Entertaining a group of dedicated preservationists is no small task — especially when the group is made up of National Trust for Historic Preservation members. Local preservationists recently hosted the NTHP board of directors, treating them to home tours, presentations, dinner and a panel discussion at Old Town, Tracy and Bill Frist’s historic home. Tracy, has been on the NTHP board for three years and chairs the Preservation and Historic Sites committee. The evening was a feast for the senses.

The significance of Old Town lies in its past. There is a deep connection to the land, as history whispers from each corner of the sacred space — something Bruce Pittman Inc.’s expert team honored when designing the event. As guests arrived for the evening, they walked past some of the significant structures on the property to a field of Mississippian-era ceremonial mounds (circa 950-1250). There, Charles Robinson, part of the Choctaw Nation, and his family, who also have Lakota and Blackfoot heritage, demonstrated and explained a variety of traditional Native American dances. A drum group, Eagle Nation, joined the dancers, and guests were invited to take part in a Round Dance (also called a Friendship Dance) by joining hands and moving in a ring around the drummers.

Guests then made their way to the dinner tent, where a Flavor Catering buffet offered delicious Southern favorites. Hosts Tracy and Bill took the stage, thanking everyone for supporting preservation and conservation. They then welcomed the evening’s panelists: Bari Beasley, Heritage Foundation of Williamson County CEO; Dwayne Estes, Southeastern Grasslands Institute cofounder and executive director; and Thomas Woltz, Nelson Byrd Woltz Landscape Architects principal. Each speaker brought a unique perspective to the discussion, which was centered around preservation. 

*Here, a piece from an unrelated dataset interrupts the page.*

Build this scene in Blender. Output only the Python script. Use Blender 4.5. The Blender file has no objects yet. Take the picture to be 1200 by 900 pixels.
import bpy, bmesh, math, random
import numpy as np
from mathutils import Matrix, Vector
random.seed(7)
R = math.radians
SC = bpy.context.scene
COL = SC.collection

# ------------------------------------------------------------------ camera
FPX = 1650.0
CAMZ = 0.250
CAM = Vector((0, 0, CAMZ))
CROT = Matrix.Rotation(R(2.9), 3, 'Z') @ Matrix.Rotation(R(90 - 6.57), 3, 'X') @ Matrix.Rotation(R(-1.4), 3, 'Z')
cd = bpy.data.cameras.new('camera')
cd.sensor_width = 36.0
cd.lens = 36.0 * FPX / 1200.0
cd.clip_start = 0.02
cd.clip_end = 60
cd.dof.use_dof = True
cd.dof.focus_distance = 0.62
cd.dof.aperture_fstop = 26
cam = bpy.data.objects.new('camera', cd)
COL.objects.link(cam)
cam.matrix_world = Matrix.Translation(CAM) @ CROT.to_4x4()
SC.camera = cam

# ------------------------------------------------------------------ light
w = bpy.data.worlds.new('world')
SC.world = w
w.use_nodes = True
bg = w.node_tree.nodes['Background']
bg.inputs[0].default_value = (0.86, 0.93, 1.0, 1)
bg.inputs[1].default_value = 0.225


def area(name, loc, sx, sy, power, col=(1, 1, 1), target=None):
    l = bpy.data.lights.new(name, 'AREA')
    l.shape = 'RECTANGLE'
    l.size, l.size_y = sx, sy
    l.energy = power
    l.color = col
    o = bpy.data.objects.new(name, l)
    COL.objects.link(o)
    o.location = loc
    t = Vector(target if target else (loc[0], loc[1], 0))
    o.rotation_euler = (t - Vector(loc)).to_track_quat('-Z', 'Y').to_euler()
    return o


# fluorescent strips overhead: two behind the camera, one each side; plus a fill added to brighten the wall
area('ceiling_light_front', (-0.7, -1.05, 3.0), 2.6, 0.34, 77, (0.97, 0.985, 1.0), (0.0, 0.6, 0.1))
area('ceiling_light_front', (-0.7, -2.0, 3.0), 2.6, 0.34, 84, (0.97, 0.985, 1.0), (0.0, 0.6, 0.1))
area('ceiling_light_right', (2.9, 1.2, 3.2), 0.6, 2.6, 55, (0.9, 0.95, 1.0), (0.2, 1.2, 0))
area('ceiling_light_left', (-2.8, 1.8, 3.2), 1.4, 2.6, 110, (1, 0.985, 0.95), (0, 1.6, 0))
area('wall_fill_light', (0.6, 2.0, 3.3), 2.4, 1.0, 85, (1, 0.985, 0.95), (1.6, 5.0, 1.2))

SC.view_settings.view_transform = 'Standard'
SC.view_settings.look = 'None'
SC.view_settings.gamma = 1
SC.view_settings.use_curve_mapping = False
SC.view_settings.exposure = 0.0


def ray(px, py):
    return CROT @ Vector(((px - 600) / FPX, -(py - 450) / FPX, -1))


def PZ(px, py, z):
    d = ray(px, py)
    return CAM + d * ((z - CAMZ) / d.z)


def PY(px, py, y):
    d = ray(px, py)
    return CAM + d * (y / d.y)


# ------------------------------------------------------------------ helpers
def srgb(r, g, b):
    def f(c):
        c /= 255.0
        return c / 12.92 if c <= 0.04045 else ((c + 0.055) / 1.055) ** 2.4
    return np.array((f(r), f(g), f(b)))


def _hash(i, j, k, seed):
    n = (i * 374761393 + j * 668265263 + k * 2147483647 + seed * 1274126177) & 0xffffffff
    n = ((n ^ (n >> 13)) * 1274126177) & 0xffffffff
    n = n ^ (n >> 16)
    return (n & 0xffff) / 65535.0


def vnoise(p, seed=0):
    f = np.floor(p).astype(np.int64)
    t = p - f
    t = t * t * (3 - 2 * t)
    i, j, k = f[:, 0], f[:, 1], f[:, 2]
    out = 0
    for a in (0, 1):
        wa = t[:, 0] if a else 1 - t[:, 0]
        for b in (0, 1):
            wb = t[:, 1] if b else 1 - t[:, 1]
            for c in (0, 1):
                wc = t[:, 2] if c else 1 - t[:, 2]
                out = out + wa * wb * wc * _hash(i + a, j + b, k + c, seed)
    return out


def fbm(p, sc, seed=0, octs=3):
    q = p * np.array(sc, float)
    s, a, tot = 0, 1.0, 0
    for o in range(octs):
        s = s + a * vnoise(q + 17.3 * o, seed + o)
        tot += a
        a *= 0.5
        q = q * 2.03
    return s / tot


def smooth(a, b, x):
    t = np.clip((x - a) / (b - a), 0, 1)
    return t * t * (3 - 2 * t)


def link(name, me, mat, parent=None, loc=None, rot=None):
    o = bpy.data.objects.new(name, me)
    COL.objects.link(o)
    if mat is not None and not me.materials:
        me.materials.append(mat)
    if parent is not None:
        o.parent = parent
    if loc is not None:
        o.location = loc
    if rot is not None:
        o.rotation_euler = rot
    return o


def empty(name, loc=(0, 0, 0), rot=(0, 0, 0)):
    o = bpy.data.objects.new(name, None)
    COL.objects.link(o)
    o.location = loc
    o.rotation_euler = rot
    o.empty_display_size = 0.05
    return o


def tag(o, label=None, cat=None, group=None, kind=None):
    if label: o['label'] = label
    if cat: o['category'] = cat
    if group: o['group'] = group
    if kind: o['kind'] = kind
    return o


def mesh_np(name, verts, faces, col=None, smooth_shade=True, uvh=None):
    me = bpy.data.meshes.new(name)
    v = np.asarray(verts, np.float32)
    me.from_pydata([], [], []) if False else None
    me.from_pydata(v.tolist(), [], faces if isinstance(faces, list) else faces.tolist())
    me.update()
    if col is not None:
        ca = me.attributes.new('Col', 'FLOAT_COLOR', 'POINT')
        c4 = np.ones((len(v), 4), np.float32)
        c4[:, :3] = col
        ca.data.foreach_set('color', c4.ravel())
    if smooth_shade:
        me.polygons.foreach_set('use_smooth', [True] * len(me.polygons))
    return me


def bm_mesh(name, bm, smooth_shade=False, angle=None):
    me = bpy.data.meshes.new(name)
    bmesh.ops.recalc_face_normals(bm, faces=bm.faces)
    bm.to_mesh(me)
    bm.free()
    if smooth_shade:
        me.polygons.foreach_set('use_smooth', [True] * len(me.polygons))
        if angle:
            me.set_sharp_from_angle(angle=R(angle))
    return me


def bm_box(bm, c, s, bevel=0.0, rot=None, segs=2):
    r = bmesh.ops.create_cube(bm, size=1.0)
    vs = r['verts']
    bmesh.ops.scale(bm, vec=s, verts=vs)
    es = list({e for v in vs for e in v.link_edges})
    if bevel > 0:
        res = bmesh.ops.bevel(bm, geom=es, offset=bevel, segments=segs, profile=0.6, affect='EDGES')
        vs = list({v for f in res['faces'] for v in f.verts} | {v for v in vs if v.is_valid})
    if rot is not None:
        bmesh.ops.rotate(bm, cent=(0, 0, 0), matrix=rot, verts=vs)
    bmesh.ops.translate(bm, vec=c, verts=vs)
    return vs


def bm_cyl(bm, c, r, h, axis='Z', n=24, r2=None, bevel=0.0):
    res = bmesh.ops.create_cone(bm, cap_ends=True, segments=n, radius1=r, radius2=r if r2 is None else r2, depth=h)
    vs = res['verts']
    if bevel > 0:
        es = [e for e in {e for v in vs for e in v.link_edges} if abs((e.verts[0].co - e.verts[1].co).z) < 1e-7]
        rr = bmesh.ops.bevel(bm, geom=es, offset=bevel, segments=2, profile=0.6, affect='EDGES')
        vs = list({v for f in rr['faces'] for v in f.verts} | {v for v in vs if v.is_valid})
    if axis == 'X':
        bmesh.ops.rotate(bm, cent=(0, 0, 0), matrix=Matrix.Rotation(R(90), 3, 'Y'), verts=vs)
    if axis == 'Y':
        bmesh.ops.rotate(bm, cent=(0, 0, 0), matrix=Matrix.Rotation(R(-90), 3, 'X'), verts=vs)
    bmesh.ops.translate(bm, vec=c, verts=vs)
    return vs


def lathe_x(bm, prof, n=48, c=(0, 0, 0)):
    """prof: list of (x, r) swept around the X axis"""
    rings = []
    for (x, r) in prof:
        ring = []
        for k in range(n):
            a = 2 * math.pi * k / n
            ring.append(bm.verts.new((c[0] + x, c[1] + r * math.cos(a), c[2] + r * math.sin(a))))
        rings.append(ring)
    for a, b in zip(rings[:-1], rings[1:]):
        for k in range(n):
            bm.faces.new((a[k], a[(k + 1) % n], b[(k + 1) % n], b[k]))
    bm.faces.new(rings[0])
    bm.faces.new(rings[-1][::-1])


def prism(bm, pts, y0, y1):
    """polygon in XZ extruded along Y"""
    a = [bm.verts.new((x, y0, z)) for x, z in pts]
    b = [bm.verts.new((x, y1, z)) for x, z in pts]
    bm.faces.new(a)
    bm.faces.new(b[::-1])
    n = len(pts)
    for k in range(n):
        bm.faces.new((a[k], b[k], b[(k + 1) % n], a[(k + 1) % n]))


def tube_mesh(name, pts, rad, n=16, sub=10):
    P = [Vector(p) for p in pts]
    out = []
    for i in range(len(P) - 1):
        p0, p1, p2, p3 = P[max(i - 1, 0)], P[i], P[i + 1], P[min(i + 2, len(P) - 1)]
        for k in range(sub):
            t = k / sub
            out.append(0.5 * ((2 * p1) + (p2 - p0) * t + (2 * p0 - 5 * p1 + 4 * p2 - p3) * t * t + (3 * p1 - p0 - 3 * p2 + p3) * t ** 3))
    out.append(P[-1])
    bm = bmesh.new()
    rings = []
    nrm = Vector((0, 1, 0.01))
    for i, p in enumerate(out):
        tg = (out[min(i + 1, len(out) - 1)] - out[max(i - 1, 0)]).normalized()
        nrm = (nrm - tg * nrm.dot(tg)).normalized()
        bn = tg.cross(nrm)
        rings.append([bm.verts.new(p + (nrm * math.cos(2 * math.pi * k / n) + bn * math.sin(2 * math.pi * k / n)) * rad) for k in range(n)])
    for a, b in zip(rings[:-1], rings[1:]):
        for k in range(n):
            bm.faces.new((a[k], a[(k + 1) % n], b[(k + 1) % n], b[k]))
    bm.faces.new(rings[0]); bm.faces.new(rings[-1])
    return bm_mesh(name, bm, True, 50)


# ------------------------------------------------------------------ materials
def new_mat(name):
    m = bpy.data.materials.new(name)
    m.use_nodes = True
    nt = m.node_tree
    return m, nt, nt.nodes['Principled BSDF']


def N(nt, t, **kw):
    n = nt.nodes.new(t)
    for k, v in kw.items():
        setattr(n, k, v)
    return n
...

Bari emphasized the importance of engaging the community. “Preservation brings people together,” she said. “It is community, it is life.” Meanwhile Dwayne, known by reputation as the prairie preacher, discussed the urgent need to conserve the land. “No matter where I went across the South, 60 to 70% of all the things that need our help the most, from a conservation perspective, are open landscapes,” he said.

Thomas poignantly noted that preservation is ultimately about love. “The land is full of our collective history,” he said. “And somewhere in there, we find a way to love each other and love the land. And I think that is at the core of historic preservation in the landscape.”